Microsoft (NASDAQ: MSFT) is testing a new concrete mix designed to lower embodied carbon by over half compared to traditional concrete mixes. Data Center Frontier reported that the company aims to further advance sustainable, green building materials for data center construction.
Microsoft is testing the new mix at its Quincy, WA, hyperscale campus. The ingredients, including a limestone derived from microalgae and other additives supplied by Minus Materials, lower the overall embodied carbon. Additional recipes being tested include “biogenic limestone, one using fly ash and slag activated with alkaline soda ash, and one combining both the alkali-activated cement and biogenic limestone.”
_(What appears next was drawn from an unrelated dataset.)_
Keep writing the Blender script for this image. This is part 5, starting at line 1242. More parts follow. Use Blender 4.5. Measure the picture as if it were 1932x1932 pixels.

Data Center Frontier reported that Microsoft, along with Google, Amazon Web Services, Meta, and 70-plus others, are on the path to decarbonization and industry net zero. The joint effort, part of the iMasons Climate Accord initiative, highlights findings that “concrete, steel, and aluminum are responsible for 23 percent of total global carbon emissions, while concrete alone makes up 11 percent of total global emissions.”
The group calls on the data center industry to:
- Deliver a technology roadmap to decarbonize concrete.
- Set standard baselines to measure against.
- Drive transparency through Environmental Product Declarations.
- Create a consistent method to calculate emissions in concrete.
Global concrete production totals 32 billion tons annually and is a complex mixture of many elements. It requires massive kilns, which demand enormous energy to operate. Production also emits high levels of CO2. According to a recent report, “concrete production creates more annual carbon emissions than all the European Union’s carbon emissions combined.”